Sheldon logic continues when he and Bernie make a pit stop at the mall, and Bernadette shares that the best gifts she’s gotten from Howard are the ones that show how well he knows her. “(Amy) loves medieval literature — Chaucer’s her favorite,” Sheldon says sweetly. “Her eyes sparkle when she watches old French movies. I enjoy how harp music causes her fingers to dance, as if she’s playing along.”

“Wow, you really do love her,” Bernadette says.

Sheldon: “I do. Now let’s find the kind of gift that makes her feel small and worthless.”

One quick perch on a mall Santa’s lap later, Sheldon’s got the very thing: He presents Amy with a cute pic of him and Santa, in a recordable frame on which he has left a message: “Happy Holidays to my dear Amy. I hope you treasure this as much as I treasure you.”

“And you got me nothing!” Sheldon smugly tells Amy, who is visibly touched by his sentimental present. “Christmas is ruined, let’s never speak of it again.”

But — and even though you probably saw the general idea of this coming, it’s still incredibly sweet — Sheldon doesn’t get the last word on great gift-giving to significant others. Amy presents him with a wrapped box full of cookies, holiday treats she baked using his beloved Meemaw’s recipes, which Amy procured by calling Meemaw herself.

“They’re perfect,” Sheldon says, sampling a tree-shaped treat. “It tastes like her hugs.”

Christmas: 1; Amy: 1; Sheldon’s Grinchy ‘tude toward the holiday: 0.

Eh, maybe not. “I can’t believe this,” Sheldon says. “I’m happy, you’re happy. Maybe a holiday that’s all about giving isn’t so …”

(Raj reaches for a Meemaw cookie.)

“Get your hand out of that box!” Sheldon says, slapping away Raj’s cookie-creepin’ appendage.

Christmas: 1; Amy: 1; Sheldon’s less-Grinchy ‘tude towards the holiday: 1. Still, that’s a win-win-win.

Now, that other story line. I’m all for a little slapstickery, especially with this being the show’s holiday episode and all, but a Leonard and Howard pairing in general is rife with possibilities, and this one just didn’t deliver, from the reliance on their clean-room suits for a sight gag to the way the whole thing devolved into another berating of Howard as the most hapless member of the group (the dude went into space!).

Leonard and Howie are working in the university’s clean room, and just as they get ready to call it a day, a pigeon flies in, which is a problem because, as Howard spells out, “this room isn’t supposed to have dust in it, and we just let in a flying crap machine.”

Each thought the other had closed the loading door that leads to the clean room, but somehow the blame lands on Howard, who, if I may defend him for a moment, has kinda been the season’s punching bag.

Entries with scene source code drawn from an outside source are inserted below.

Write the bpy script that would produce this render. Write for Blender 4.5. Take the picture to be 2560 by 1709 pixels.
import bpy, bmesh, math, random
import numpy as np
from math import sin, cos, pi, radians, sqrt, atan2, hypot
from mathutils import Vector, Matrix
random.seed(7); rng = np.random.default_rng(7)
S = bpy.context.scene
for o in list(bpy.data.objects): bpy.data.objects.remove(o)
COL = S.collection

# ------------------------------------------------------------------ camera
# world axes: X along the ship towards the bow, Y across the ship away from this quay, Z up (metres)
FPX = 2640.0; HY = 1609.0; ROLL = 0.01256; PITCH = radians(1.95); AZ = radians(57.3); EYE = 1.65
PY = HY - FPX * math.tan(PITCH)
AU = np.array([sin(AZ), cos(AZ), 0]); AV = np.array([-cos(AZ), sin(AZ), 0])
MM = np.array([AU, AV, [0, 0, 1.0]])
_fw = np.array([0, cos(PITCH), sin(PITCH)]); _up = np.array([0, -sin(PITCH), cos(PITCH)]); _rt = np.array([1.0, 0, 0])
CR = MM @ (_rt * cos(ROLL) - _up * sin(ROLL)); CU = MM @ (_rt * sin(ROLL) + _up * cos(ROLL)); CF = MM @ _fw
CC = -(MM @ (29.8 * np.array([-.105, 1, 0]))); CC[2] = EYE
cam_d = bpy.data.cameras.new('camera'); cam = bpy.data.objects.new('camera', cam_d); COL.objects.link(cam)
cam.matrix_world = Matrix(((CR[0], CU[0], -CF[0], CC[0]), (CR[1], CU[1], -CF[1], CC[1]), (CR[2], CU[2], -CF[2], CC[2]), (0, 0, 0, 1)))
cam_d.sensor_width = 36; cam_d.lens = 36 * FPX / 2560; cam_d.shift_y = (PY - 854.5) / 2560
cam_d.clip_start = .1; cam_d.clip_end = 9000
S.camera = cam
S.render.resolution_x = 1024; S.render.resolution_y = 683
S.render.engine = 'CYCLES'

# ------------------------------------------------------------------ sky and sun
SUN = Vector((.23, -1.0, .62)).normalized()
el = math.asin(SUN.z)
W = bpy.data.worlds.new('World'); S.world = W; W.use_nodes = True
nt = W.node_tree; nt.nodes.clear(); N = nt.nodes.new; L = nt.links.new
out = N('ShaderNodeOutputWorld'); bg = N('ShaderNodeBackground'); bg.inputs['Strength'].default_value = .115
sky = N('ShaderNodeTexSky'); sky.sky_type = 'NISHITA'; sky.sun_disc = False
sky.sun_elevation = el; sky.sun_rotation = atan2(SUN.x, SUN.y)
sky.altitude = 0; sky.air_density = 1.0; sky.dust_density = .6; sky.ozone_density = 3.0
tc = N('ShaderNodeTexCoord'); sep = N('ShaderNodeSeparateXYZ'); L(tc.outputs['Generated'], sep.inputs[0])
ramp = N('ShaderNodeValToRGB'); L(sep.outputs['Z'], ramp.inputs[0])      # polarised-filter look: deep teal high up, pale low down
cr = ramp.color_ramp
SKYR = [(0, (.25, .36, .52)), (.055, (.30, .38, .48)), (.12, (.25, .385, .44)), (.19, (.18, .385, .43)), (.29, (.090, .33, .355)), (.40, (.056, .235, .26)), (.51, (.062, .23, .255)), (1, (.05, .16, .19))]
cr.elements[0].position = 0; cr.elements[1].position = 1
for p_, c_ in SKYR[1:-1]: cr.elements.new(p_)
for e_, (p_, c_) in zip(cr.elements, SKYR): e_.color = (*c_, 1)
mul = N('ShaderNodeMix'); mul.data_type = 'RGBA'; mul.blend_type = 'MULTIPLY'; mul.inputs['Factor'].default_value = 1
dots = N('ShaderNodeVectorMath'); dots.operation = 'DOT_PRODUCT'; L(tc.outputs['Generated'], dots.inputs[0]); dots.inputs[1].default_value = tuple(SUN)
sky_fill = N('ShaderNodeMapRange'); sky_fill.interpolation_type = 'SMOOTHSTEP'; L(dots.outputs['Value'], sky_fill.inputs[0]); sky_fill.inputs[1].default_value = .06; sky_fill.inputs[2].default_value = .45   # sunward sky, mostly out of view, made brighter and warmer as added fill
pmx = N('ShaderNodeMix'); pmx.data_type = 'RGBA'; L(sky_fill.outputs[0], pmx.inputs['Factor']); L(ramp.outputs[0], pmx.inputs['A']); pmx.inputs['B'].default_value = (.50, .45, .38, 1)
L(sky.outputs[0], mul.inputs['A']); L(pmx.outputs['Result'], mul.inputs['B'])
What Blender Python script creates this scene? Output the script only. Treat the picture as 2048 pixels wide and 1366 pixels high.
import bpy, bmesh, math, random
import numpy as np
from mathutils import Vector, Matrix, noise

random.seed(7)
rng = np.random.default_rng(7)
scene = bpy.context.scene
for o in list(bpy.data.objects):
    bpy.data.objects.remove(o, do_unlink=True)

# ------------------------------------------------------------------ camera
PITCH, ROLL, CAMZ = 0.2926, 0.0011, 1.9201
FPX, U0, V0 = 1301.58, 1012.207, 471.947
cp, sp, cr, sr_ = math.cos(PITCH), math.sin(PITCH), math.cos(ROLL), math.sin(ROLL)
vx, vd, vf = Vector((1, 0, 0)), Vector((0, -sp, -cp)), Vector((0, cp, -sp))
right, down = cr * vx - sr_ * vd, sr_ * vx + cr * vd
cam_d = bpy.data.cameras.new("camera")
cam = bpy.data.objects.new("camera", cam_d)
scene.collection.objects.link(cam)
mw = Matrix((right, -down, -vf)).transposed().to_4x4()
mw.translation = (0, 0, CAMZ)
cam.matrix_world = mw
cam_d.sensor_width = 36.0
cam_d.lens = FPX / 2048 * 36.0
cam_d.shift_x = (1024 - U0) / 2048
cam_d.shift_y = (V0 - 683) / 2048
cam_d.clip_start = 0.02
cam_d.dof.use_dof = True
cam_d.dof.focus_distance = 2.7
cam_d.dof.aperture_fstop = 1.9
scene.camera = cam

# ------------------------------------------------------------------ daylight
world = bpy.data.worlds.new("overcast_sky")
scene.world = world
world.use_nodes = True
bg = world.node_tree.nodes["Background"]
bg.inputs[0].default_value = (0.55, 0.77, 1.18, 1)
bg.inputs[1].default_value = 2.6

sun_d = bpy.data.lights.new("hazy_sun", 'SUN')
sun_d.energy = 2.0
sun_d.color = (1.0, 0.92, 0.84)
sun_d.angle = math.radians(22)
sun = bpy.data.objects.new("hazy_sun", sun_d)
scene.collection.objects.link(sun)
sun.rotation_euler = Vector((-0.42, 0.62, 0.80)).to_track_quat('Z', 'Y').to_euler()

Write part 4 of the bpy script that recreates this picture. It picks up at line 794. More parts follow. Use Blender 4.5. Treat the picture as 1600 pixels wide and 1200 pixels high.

He’s been skeeved by his mom’s odd relationship with Stuart, his marriage with Bernadette seems fraught with stress, his serious lack of ball-throwing skills were harped on in “The First Pitch Insufficiency,” and he was humiliated when Stuart went on a date with Howard’s second cousin, Jeanie, whom Howard lost his virginity to when they were teens. This clean-room scenario is just one more instance of his friends pointing to Howard as the least intelligent among them, which (a) has grown tiresome eight seasons in, and (b) dude went into space! Throw that up against any of the other three’s career accomplishments.

Back to birdland: Leonard and Howard have called in backup in the form of Raj, and thanks to a blast from a fire extinguisher, they get the pigeon on the ground but kill him in the process. That brings up a painful memory of another time Howard committed birdicide — he accidentally sat on a blue jay when he was a kid — so he agrees to perform bird CPR. It works! But just as the trio is about to liberate the revived pigeon from the clean room, a crow flies in.

“Someone should really close that loading-room door,” Raj says while Leonard and Howard discuss which one of them will take the blame for the fact that the clean room will have to be shut down for weeks so it can be restored to its uncontaminated state.

Or, as Penny suggests when Leonard checks in with her, they could simply erase their names from the clean room sign-up sheet and flee, like they were never there in the first place.

Next scene: Leonard, Howard, and Raj gleefully singing “Jingle Bells” in the car on the way to Amy’s Victorian Christmas dinner, crisis and blame (and humor, mostly) averted.

THEOR-EMS:

• Who’s already planning Raj’s theme holiday idea, a Tom Hanksgiving, for next year? Pair it with Frank, Toofer, and Lutz’s Merlinpeen from 30 Rock and Frank Costanza’s Festivus, and that would be a fun trifecta of pop-culture celebrations.

• Diggin’ those Superman, Yoda, and Batman stockings hung by the bookcase with care at Sheldon and Leonard’s apartment.

• Dr. Koothrappali, talking about his 20-hour flight from India and finding the glass-half-full aspect of the long trip: “Did you know when you fly transcontinental without your wife, you don’t pray for the plane to crash?”

• Sheldon, having put up with as much of Bernadette’s Christmas caroling as he could during their car trip: “In the last ten minutes, Santa came to town, kissed Mommy, and ran Grandma over with a reindeer. I had a drunk uncle who did all those things … nobody sings songs about him.”

• Bernadette: “So your evil plot here is to buy your girlfriend a present?”
Sheldon: “That’s right. So stay on my good side, or I’ll get you a little something, too.”

• Amy’s favorite parlor game for her traditional Victorian Christmas experience: “Ball of Wool,” in which you place a ball of wool on a table, sit on opposite sides of the table, and see who can blow the ball of wool off the table. Gives you a whole new appreciation for the modern alternative of sitting carb-comatose in front of that annual A Christmas Story marathon on TBS, doesn’t it?

• Raj’s caution that Howard should be gentle while performing birdie CPR: “If you pop him, I will vomit.”

• This is the last new episode of 2014, and the only one to air in the last five weeks of the year. Maybe CBS thinks we won’t notice since there are 87 syndicated episodes of TBBT airing on any given day?

• And, in the spirit of the holidays and this being our final Big Bang Theory recap of the year, a Happy Merlinpeen and Festivus to you and yours, and may your holidays be filled with no games of Ball of Wool.